▶ **What to work on**
Answer with a number only: how many lines of the data contain "extends"?

▶ **Collected material**
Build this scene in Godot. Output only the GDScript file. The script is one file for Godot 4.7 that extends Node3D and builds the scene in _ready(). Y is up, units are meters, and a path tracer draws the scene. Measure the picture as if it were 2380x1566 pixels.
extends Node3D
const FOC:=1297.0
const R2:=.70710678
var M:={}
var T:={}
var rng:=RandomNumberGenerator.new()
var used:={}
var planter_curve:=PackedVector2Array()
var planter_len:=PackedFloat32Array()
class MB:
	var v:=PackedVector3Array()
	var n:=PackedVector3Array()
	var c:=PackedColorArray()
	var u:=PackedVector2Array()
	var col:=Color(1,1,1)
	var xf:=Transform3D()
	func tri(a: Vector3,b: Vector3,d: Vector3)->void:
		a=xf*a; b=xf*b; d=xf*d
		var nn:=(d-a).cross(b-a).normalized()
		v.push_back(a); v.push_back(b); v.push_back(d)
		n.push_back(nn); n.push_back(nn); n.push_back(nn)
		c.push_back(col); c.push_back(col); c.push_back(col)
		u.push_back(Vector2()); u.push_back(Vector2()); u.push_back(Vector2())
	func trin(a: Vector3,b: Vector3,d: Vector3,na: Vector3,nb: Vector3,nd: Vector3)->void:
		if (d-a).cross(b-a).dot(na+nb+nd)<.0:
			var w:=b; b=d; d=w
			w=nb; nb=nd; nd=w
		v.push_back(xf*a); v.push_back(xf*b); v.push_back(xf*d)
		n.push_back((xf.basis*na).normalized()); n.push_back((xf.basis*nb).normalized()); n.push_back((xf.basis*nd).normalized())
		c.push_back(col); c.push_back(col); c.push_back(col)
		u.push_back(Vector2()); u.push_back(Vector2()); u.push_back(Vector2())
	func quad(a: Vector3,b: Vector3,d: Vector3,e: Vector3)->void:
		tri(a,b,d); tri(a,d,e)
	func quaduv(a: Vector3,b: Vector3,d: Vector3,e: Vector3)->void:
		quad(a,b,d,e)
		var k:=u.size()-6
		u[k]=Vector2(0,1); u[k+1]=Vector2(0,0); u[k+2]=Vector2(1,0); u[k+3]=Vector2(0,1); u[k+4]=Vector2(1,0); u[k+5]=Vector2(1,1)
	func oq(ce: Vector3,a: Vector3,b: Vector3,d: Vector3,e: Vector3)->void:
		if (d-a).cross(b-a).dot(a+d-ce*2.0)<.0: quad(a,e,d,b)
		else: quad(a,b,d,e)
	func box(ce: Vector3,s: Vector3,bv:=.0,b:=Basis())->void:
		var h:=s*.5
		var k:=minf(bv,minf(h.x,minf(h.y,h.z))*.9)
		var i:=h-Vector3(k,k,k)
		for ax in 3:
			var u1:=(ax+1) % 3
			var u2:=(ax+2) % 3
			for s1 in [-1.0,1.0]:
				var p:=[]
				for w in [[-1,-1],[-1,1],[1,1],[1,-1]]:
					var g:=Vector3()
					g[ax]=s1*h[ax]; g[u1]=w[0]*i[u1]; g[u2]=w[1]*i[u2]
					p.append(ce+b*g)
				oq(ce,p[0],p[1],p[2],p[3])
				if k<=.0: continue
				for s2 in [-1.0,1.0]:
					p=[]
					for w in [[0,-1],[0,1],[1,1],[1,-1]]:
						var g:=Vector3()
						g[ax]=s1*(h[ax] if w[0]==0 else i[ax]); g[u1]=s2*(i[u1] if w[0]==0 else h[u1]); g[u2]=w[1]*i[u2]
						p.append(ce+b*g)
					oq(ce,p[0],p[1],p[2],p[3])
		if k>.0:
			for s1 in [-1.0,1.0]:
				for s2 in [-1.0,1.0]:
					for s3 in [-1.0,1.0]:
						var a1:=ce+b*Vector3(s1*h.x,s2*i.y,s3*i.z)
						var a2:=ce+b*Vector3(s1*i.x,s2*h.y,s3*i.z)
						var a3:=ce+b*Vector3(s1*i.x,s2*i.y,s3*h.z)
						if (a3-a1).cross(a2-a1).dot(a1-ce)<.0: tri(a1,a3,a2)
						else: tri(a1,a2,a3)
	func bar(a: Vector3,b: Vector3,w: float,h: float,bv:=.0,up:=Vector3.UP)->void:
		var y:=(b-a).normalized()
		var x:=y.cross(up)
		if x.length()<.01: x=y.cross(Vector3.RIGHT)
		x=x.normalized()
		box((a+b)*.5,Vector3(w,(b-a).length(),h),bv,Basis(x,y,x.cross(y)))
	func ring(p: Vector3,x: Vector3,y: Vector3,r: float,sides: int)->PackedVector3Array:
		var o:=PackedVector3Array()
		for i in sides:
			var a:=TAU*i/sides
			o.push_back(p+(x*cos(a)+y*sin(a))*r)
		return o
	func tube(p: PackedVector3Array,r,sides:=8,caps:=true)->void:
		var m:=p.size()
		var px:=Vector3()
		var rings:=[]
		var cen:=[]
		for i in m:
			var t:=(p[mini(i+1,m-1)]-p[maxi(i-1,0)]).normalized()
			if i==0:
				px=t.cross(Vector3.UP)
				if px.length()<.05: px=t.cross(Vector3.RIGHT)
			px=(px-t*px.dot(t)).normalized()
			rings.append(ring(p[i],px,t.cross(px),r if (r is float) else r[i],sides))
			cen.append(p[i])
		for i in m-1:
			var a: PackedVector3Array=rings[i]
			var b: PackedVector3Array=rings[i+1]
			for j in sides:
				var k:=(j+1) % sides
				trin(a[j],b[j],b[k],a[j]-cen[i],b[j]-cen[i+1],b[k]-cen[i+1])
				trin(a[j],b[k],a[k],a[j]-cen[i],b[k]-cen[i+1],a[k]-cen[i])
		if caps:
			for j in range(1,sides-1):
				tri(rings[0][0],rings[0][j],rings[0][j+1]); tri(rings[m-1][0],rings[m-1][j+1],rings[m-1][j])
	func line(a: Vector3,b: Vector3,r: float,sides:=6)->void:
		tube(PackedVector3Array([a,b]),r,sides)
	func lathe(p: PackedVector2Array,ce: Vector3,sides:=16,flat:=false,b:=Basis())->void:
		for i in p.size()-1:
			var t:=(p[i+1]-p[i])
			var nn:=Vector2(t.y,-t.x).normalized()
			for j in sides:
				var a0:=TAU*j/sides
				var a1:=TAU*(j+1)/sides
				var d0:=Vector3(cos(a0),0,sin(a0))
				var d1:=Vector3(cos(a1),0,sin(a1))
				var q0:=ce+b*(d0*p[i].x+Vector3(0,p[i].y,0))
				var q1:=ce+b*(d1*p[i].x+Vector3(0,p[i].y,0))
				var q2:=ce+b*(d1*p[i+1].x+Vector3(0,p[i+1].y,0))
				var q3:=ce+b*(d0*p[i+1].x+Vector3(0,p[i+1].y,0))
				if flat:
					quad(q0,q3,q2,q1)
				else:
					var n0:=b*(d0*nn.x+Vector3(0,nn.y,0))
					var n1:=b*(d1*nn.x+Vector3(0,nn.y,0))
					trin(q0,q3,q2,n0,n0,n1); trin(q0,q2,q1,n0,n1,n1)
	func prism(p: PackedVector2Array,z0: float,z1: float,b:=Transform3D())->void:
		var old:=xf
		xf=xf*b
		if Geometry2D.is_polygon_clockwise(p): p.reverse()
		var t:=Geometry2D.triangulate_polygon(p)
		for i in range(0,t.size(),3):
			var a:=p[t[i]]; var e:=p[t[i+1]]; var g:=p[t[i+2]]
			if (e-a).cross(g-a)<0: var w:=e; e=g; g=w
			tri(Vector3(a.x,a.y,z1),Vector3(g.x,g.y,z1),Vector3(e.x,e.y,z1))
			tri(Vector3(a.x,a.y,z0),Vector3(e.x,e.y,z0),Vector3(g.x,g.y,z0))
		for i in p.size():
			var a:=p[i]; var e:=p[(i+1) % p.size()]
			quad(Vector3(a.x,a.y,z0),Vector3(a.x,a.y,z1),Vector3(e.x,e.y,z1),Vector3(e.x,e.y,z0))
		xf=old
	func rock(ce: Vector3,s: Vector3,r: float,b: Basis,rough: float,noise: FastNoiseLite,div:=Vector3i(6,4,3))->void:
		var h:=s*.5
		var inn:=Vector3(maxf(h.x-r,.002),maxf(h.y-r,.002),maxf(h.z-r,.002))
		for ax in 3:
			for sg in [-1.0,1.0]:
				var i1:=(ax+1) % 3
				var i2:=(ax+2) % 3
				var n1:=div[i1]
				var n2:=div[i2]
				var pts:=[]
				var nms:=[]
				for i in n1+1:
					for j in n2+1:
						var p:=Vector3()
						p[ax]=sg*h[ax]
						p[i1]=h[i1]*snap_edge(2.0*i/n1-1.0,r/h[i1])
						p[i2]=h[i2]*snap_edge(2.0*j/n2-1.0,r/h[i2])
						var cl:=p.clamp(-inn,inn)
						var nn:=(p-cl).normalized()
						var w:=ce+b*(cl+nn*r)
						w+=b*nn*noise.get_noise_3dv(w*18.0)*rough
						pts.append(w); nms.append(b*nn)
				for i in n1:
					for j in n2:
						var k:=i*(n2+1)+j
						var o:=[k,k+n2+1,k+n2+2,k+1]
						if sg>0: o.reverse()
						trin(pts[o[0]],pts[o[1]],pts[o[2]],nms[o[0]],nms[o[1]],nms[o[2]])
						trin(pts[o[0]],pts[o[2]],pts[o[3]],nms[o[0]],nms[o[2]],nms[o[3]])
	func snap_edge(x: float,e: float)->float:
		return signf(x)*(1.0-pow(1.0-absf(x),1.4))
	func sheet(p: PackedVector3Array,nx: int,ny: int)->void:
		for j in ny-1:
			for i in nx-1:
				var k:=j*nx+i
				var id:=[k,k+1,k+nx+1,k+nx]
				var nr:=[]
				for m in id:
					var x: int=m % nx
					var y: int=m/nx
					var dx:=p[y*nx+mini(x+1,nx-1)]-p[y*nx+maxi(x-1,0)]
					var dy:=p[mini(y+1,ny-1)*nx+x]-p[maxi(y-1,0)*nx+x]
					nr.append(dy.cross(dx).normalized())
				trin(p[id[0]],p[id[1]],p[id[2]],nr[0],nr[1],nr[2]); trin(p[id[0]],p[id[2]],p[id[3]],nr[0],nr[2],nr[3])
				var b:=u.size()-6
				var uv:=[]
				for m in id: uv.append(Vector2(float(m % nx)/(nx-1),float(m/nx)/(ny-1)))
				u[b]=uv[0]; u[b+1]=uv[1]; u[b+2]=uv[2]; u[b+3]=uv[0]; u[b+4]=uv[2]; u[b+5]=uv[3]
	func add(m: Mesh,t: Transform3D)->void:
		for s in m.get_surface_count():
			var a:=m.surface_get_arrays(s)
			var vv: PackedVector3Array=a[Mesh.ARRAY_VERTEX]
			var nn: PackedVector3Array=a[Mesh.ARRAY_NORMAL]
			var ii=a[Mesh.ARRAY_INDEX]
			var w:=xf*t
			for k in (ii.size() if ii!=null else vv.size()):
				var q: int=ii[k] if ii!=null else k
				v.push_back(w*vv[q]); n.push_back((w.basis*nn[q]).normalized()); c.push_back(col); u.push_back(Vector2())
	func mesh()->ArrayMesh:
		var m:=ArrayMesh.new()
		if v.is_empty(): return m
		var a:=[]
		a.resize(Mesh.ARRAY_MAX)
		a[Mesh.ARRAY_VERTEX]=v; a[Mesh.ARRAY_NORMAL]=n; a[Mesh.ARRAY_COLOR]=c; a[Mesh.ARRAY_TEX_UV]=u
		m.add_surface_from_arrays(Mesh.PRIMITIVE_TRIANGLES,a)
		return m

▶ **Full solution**
2